SET PROBLEM:
Leave the pictures out and quote every line from the start of the listing to the line with "COL = scn.collection", inclusive.

COLLECTED MATERIAL:
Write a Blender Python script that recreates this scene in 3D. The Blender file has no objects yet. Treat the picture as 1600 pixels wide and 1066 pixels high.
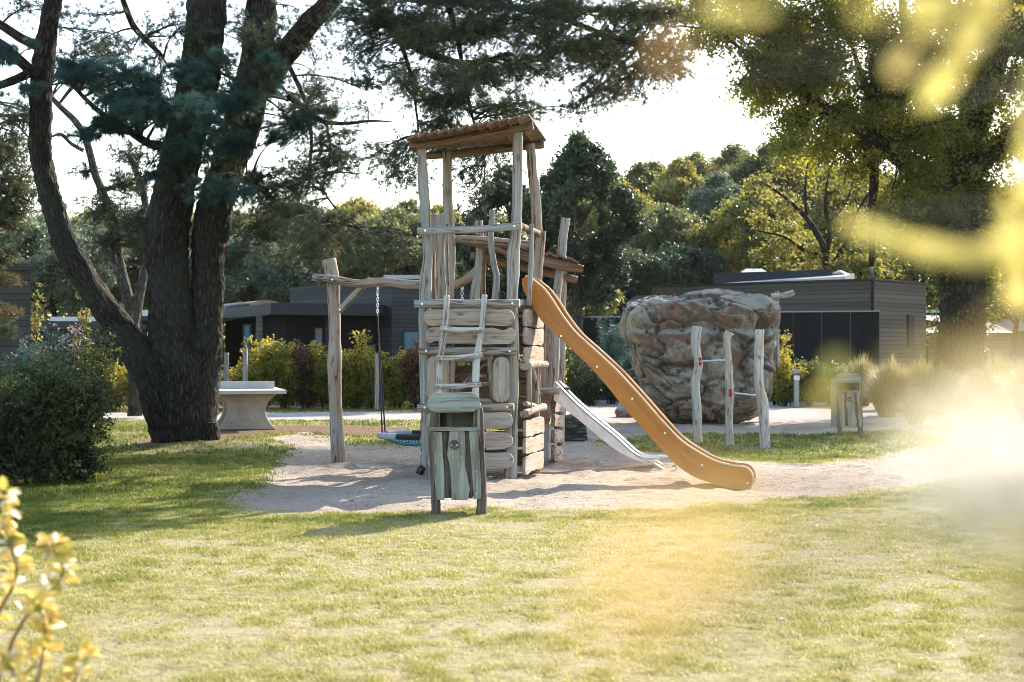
import bpy, math, random
import numpy as np
from mathutils import Vector, Matrix
R = math.radians
rs = np.random.RandomState(7)
random.seed(7)
scn = bpy.context.scene
COL = scn.collection

# ------------------------------------------------------------ camera, sky, sun, exposure
F = 2222.0            # focal length in pixels of the 1600 px wide photograph (50 mm on 36 mm)
EYE = 1.5
HOR = 552.0
cam_d = bpy.data.cameras.new('camera'); cam = bpy.data.objects.new('camera', cam_d); COL.objects.link(cam)
cam.location = (0, 0, EYE); cam.rotation_euler = (R(90), 0, 0)
cam_d.lens = 50; cam_d.sensor_width = 36; cam_d.shift_y = (HOR-533)/1600
cam_d.clip_start = 0.05; cam_d.clip_end = 2000
cam_d.dof.use_dof = True; cam_d.dof.focus_distance = 17.5; cam_d.dof.aperture_fstop = 2.6
scn.camera = cam
SUN_AZ, SUN_EL = R(33), R(29)
w = bpy.data.worlds.new('World'); scn.world = w; w.use_nodes = True
nt = w.node_tree; bg = nt.nodes['Background']
sky = nt.nodes.new('ShaderNodeTexSky'); sky.sky_type = 'NISHITA'; sky.sun_disc = False
sky.sun_elevation = SUN_EL; sky.sun_rotation = SUN_AZ
sky.air_density = 1.2; sky.dust_density = 1.2; sky.ozone_density = 1.0
nt.links.new(sky.outputs[0], bg.inputs[0]); bg.inputs[1].default_value = 0.15
sun_d = bpy.data.lights.new('sun', 'SUN'); sun_d.energy = 4.2; sun_d.angle = R(0.5); sun_d.color = (1, .91, .76)
sun = bpy.data.objects.new('sun', sun_d); COL.objects.link(sun)
sdir = Vector((math.sin(SUN_AZ)*math.cos(SUN_EL), math.cos(SUN_AZ)*math.cos(SUN_EL), math.sin(SUN_EL)))
sun.rotation_euler = sdir.to_track_quat('Z', 'Y').to_euler()
sun.location = sdir*50
scn.view_settings.view_transform = 'Standard'; scn.view_settings.look = 'None'
scn.view_settings.exposure = 1.68; scn.view_settings.gamma = 1
scn.cycles.use_denoising = True; scn.cycles.filter_width = 0.9; scn.cycles.use_adaptive_sampling = False; scn.cycles.sample_clamp_indirect = 4
scn.cycles.max_bounces = 6; scn.cycles.diffuse_bounces = 3; scn.cycles.transmission_bounces = 4
scn.cycles.caustics_reflective = False; scn.cycles.caustics_refractive = False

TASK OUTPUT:
Write a Blender Python script that recreates this scene in 3D. The Blender file has no objects yet. Treat the picture as 1600 pixels wide and 1066 pixels high.
import bpy, math, random
import numpy as np
from mathutils import Vector, Matrix
R = math.radians
rs = np.random.RandomState(7)
random.seed(7)
scn = bpy.context.scene
COL = scn.collection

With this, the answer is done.